The younger leaves of wild garlic are best for salads, as they’re a little more tender. When picking, you’ll sometimes find them towards the edge of a cluster, or underneath the larger, older leaves. They’re also wonderful chopped into ribbons and added towards the end of a stir-fry, especially with some julienne of ginger. You can add the younger roots to stir-fries as well – treat them a bit like spring onion. Don’t leave out the older leaves – they’re great for soup, since you’ll be pureeing it anyway, and you can also blanche them in some boiling salted water until they wilt and eat them a bit like spinach.

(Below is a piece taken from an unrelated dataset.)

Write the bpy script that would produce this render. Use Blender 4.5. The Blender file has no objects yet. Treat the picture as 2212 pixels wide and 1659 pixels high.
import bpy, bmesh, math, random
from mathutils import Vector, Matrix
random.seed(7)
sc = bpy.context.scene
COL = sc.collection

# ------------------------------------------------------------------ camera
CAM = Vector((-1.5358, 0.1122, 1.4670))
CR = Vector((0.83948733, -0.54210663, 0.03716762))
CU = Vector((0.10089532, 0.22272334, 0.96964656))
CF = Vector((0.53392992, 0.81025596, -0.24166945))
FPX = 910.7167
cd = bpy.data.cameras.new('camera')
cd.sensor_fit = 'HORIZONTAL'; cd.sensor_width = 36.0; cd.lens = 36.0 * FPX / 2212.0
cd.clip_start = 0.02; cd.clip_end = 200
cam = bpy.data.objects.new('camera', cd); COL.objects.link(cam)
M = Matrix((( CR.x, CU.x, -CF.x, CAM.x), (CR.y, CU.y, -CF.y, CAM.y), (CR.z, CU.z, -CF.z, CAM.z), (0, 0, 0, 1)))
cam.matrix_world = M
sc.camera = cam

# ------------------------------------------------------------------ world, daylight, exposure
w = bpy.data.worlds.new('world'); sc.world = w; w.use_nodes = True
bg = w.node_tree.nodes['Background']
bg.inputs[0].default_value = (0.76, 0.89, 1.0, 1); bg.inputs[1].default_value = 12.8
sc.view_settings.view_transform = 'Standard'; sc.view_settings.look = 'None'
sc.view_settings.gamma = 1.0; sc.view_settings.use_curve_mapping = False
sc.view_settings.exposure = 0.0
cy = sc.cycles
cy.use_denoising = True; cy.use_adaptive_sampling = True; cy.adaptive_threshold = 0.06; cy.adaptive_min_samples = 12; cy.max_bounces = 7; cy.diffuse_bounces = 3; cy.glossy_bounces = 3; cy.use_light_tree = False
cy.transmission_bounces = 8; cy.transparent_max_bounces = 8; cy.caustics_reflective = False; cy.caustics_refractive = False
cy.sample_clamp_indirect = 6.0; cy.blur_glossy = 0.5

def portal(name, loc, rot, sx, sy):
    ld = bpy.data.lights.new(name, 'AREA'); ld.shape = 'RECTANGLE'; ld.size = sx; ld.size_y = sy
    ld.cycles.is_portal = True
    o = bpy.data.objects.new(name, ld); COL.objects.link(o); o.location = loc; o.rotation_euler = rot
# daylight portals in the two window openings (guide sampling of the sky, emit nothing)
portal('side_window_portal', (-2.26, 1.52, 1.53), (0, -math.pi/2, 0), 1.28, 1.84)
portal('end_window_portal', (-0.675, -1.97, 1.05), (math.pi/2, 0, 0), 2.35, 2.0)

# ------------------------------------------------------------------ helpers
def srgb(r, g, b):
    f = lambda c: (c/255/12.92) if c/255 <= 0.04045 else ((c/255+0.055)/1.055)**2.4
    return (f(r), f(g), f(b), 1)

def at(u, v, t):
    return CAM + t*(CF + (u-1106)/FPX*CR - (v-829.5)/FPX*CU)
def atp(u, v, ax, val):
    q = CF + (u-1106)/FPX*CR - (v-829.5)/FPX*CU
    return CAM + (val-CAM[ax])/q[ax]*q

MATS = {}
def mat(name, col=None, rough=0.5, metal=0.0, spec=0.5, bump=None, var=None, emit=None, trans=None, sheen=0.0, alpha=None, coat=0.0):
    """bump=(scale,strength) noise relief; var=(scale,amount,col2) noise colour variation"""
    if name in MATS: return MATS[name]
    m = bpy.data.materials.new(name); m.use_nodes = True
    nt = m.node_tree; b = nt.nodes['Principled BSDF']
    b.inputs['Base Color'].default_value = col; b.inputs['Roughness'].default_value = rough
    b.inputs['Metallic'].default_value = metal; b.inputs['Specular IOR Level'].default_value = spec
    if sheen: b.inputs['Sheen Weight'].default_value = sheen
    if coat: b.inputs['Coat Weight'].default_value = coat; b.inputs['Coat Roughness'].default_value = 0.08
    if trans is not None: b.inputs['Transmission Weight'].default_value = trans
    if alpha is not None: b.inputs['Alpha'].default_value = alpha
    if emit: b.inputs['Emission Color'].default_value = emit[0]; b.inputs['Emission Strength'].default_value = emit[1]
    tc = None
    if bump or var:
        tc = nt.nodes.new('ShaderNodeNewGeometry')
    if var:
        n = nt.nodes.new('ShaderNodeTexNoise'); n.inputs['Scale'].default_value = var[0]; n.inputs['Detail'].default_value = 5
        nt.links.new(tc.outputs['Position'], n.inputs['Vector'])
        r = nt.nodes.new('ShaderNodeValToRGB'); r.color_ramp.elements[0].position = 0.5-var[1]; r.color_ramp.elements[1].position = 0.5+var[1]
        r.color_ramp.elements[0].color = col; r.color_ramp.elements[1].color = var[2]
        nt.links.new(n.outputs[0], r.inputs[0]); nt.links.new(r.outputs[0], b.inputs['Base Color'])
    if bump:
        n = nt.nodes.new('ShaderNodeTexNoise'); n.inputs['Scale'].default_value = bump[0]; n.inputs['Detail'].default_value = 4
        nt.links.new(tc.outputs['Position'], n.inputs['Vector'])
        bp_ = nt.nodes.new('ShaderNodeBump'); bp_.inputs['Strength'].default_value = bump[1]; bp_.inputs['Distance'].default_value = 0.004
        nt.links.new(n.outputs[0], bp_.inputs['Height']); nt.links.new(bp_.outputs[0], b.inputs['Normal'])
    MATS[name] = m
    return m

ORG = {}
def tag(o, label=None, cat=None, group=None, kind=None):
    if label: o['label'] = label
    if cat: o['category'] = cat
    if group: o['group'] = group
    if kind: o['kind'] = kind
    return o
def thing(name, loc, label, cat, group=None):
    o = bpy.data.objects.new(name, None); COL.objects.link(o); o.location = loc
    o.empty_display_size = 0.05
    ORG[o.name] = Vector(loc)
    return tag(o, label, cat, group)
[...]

So that’s old leaves, young leaves, roots, flowers, buds; soup, salad, stir-fries, blanched leaves, pan-fried buds. You can even make wild garlic pesto (no joke – the recipe’s below). This could well be the most useful plant in the universe. Now cook with it!


Wild Garlic Soup

Ingredients
Knob of butter
1 large onion
1 large potato
Medium-sized mixing bowl full of wild garlic leaves
50ml white wine
1 litre chicken stock – preferably homemade, but stock cubes are fine
2 tbs crème fraiche or cream
Salt and pepper

Method

Roughly chop the onion and potato and wash the garlic leaves well. Sweat the onion in the butter until it’s translucent and soft, then add the potato and sweat for another minute or so.

Deglaze the pan with the white wine (just pour it in and scrape the yummy bits off the bottom), and let it reduce to a light syrup, then add the chicken stock and let it simmer for 20 minutes or until the potato is well cooked through.

Once the potato is cooked through, add the garlic leaves and cook for another two minutes once they’ve wilted. Purée the soup until it is a consistent colour and texture, then add the crème fraiche or cream if you’re using it, and stir it in well. Taste it, and season to taste with salt and pepper. Then pour into a lovely big bowl and enjoy!


As a garnish, you have a few lovely options. You can set aside a few leaves of garlic, and slice these into really thin strips to top each bowl, with a spoonful of cream. Or you can make up a little bowl of pesto from the recipe below and serve the soup with a blob swirled in. Again, this looks fantastic with a bit of cream swirled in too!


Wild Garlic Pesto

Ingredients

A couple of large handfuls of wild garlic
1 small shallot
50-60g hard, salty cheese such as parmesan
50-60g pine nuts or shelled, peeled walnuts
80 ml olive oil, plus enough to cover the pesto in the jam jar
½ tsp salt and ½ tsp pepper
1 tsp sugar

Method

Wash and thoroughly dry the garlic leaves, grate the cheese, and very roughly chop the shallot and nuts. If you need to peel the walnuts, blanche them for a few minutes in rapidly boiling water and try to peel them while they're hot: it's a fiddly job at the best of times, but this makes it a little easier.

Pulse the nuts and shallot in the food processor until broken up somewhat, then add the garlic leaves and oil and continue to pulse until the garlic is chopped up very small and a consistent texture is achieved.

Fold the cheese into the mixture, then season to taste with salt, pepper and sugar. Pour it into clean jam jars, then top up with oil until the pesto is totally covered (this is important to keep it fresh and green).

Keep your pesto in the fridge; it’s at its best up to a week after making it. It’s great with meat, particularly chicken and sausages; with soft, mild cheeses or salads; and with the soup recipe above. It’s also yummy on pasta!


A final note: I've just looked out of my kitchen window into the crummy, bin-filled yard that counts as my garden, and guess what's growing in all the corners? You got it: wild garlic. It's probably closer than you think!